Scene 1, we see a car being driven recklessly through the mid night Delhi streets. In the driver’s seat and beside are a posh-looking couple, in hysterics and driving like crazy. In the backseat is a man dressed quite comically like a typical Indian ‘maharaja’ of the British times. The scene ends abruptly in what we can assume to be a hit-and-run case.

Iranian American director Ramin Bahrani’s ‘The White Tiger’ is a screen adaptation of Arvind Adiga’s Man-Booker award winning novel of the same name. Much like the book, the movie is a brutally honest representation of India’s socio-economic divide, the rampant caste system (what our protagonist describes as “those with big bellies and those with small bellies”), the unnecessary mistreatment of the rich towards their poor servants, the caste-inherited privilege and wealth, the promises made by politicians which are never fulfilled, how the underprivileged are stuck in ‘rooster-coops’, accepting misfortune as their inherent destiny. The film shows all that and much more.

The ‘maharaja’ of our first scene is Balram Halwai (Adarsh Gaurav), a boy from an underprivileged family in an extremely underdeveloped North India village called Laxmangarh. The ‘neta’ of the village (Mahesh Manjrekar) and his elder son (Vijay Maurya) habitually exploit and torture the villagers for money. Balram had grown up witnessing all this and had a burning resentment inside him towards the Stork’s (that is what he calls the ‘neta’) family. As a kid, Balaram had been exceptional in studies, but after his father’s death, was forced to work in a local tea-shop, hammering coal. But he was the rebel, he refused to accept this as his fate. So when the Stork’s younger son Ashok (Rajkumar Rao), returned from the US and stepped foot on the village, Balram decided that Ashok would be his path to freedom. Director Bahrani incorporates almost romanticism in the scene when Balram first sees Ashok and decides, “He will be my master.” The story is about how Balram utilizes his wit and cunning to get a job as a driver for Ashok and ultimately grows out to be a ‘Slumdog millionaire’.

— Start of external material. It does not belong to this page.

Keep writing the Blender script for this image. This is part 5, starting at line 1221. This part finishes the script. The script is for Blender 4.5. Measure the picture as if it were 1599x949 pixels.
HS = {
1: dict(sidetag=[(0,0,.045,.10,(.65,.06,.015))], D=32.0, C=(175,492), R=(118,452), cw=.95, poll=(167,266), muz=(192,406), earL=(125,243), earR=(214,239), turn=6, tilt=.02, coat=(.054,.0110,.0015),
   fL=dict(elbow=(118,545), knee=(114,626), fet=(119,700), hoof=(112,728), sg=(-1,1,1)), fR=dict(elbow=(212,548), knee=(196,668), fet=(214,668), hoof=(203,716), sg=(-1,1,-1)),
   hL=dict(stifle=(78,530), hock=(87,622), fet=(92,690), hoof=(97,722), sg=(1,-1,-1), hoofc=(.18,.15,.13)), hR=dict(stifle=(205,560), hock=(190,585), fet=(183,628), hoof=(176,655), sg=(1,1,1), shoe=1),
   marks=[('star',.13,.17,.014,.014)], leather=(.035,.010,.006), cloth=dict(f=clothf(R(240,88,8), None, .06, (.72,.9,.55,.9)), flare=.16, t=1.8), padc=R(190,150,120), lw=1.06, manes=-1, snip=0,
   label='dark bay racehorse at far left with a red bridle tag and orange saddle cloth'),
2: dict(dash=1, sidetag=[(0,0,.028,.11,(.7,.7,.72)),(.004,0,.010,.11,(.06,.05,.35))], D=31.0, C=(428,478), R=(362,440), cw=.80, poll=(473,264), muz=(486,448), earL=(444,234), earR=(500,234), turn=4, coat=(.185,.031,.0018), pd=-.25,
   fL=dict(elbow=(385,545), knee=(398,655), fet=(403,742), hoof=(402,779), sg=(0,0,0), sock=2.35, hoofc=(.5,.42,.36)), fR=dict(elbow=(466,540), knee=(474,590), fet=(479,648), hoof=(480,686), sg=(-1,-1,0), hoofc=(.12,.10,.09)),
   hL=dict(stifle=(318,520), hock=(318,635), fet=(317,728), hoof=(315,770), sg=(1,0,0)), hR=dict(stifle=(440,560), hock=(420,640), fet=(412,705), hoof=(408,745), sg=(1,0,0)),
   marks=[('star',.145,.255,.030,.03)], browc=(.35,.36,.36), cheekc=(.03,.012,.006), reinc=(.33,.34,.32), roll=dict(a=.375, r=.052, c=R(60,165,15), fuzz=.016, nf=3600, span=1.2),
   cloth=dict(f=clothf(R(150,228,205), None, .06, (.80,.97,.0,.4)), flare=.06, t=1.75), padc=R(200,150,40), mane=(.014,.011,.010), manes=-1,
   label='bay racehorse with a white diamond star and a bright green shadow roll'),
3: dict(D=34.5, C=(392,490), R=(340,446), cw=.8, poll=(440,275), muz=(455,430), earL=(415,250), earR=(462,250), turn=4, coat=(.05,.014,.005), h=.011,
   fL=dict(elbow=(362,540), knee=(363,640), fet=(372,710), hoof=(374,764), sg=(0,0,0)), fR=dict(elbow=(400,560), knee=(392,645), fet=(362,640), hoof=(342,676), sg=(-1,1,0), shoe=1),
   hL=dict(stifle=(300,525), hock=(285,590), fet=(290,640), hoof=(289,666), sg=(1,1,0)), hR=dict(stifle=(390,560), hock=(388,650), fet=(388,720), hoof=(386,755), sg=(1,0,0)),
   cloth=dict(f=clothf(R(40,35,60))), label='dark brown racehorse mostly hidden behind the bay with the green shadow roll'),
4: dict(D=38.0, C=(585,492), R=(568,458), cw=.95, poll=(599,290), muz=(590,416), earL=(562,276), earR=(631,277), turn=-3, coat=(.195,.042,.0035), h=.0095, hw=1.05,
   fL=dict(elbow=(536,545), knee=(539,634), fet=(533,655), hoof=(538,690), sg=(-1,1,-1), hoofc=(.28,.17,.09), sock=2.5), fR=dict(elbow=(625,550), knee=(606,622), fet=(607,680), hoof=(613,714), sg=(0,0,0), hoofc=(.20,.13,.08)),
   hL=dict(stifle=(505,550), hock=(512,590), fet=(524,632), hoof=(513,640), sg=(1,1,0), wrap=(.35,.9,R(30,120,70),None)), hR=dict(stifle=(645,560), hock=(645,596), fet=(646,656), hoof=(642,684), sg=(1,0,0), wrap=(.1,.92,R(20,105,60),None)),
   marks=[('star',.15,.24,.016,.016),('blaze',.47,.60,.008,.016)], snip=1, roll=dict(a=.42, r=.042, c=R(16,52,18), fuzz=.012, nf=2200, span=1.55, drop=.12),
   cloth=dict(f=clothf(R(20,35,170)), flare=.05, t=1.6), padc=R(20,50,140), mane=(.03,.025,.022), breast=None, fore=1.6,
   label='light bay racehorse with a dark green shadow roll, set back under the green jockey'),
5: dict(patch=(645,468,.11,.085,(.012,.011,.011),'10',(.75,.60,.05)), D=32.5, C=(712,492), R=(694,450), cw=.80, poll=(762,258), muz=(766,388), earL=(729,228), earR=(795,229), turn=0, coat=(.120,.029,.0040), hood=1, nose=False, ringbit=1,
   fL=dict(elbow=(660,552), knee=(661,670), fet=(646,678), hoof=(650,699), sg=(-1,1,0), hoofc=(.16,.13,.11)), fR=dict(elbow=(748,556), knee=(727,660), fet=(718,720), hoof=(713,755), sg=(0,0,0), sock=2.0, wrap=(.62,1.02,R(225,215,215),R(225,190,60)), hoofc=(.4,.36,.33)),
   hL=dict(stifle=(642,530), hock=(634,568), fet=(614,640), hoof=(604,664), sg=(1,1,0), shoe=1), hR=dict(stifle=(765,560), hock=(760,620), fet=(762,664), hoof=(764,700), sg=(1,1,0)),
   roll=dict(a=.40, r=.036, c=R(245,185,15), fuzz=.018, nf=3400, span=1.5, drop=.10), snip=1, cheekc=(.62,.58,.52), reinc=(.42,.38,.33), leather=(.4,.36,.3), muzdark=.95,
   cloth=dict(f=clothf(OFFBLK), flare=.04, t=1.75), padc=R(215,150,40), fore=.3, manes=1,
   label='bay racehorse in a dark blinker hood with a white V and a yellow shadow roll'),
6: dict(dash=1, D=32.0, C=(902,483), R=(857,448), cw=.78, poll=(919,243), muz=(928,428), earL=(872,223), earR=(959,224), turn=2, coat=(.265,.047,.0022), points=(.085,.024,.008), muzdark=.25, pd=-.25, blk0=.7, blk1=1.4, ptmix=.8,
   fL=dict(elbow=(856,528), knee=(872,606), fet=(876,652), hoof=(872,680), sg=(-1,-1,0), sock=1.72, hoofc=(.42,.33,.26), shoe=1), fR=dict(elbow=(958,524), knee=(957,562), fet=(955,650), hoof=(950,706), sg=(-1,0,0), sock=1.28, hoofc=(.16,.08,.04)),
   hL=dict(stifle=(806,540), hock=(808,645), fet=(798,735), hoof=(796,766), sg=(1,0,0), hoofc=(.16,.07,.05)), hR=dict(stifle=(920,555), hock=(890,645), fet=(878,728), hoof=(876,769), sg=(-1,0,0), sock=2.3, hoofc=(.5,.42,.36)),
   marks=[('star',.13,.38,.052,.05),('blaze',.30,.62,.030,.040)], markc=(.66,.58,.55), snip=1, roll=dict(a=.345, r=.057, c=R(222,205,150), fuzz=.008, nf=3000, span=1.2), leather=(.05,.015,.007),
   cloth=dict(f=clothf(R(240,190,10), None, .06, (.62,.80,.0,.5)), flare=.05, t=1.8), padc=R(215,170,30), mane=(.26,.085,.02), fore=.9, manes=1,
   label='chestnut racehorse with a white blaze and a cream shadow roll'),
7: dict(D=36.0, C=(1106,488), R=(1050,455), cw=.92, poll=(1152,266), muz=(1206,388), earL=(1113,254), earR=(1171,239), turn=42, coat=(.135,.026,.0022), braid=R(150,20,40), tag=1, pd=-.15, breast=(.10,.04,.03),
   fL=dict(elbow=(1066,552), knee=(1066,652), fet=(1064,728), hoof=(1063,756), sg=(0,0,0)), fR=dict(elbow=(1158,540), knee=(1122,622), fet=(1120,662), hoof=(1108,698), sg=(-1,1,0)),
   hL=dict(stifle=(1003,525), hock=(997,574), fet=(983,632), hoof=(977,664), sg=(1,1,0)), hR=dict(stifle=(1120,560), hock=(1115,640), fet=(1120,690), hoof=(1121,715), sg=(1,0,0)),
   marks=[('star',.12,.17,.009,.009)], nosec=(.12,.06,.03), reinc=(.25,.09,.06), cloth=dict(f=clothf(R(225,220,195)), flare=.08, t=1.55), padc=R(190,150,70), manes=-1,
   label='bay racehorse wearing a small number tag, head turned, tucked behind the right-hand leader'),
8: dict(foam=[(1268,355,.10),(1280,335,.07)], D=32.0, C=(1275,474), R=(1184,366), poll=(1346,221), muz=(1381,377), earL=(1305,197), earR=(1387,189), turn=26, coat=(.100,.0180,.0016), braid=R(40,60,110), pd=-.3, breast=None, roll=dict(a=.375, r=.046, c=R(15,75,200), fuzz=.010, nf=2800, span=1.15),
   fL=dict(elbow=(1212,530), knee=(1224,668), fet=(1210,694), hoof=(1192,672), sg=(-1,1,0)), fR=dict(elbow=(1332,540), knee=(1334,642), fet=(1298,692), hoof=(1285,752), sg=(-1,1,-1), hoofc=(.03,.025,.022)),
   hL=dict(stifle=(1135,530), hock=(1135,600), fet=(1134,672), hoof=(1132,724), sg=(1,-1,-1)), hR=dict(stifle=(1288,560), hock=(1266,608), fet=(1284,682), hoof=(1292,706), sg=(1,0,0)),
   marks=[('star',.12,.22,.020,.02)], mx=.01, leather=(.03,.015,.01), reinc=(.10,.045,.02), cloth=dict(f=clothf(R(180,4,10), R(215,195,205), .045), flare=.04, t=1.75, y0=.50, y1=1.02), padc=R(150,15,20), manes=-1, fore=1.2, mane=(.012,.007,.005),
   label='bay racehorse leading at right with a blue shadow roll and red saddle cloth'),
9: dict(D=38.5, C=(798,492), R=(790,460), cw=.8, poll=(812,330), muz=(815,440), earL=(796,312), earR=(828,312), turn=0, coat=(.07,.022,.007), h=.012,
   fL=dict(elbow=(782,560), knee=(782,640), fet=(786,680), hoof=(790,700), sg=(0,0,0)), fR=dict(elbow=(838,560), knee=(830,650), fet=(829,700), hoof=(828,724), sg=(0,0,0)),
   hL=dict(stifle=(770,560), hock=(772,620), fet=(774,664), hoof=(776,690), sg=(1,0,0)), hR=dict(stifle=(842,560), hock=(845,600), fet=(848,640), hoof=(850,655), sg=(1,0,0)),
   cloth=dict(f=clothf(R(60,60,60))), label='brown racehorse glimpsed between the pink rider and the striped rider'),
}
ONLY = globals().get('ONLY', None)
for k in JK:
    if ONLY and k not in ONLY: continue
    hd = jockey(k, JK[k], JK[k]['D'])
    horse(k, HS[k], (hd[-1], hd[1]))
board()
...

The movie not only depicts the stark contrast between the upper and the lower caste but also the two sides of the upper caste coin itself, in the form of Ashok and his wife Pinky (Priyanka Chopra) on one side and Ashok’s father and elder brother on the other. While his dad and brother consider it their right to regard their servants as ‘sub-human’, Ashok and Pinky are the ones who treat Balram with equal respect. Do we smell America’s typical mindset on how India’s rich are the ones actually imposing the caste system, and how Ashok and Pinky, being from America, are much more sensitive people, free of such mentality? We do, but we can’t really say he is wrong!

Coming to acting, the cast justified their roles well. Rajkumar Rao’s acting skills have been flawless as always, whereas Priyanka Chopra Jonas is just alright. Though she brings out Pinky’s character well, we could have expected something more out of a seasoned actress like her. However, Adarsh Gaurav literally steals the show here. Balram’s character has shown a vast range of emotions and transformations throughout the movie. Adarsh justified it all. The supporting cast is strong too, though Kamlesh Gill deserves special mention as Balram’s nasty grandmother.

One thing worth mentioning here is how Ramin Bahrani has expanded Pinky’s character into a woman worth mentioning from a sketchy and unimportant character in Adiga’s book. One little glitch. Balaram’s narration of the story in the opening lines sound strained and exaggerated in accent, a clear depiction of how Hollywood thinks Indian’s speak English. Thankfully it tones down as the movie progresses.

All in all, The White Tiger is quite an intelligently made dark humor movie that brutally exposes the nation’s truths while also building up a well-knit, somewhat suspenseful storyline. It is a treat to watch.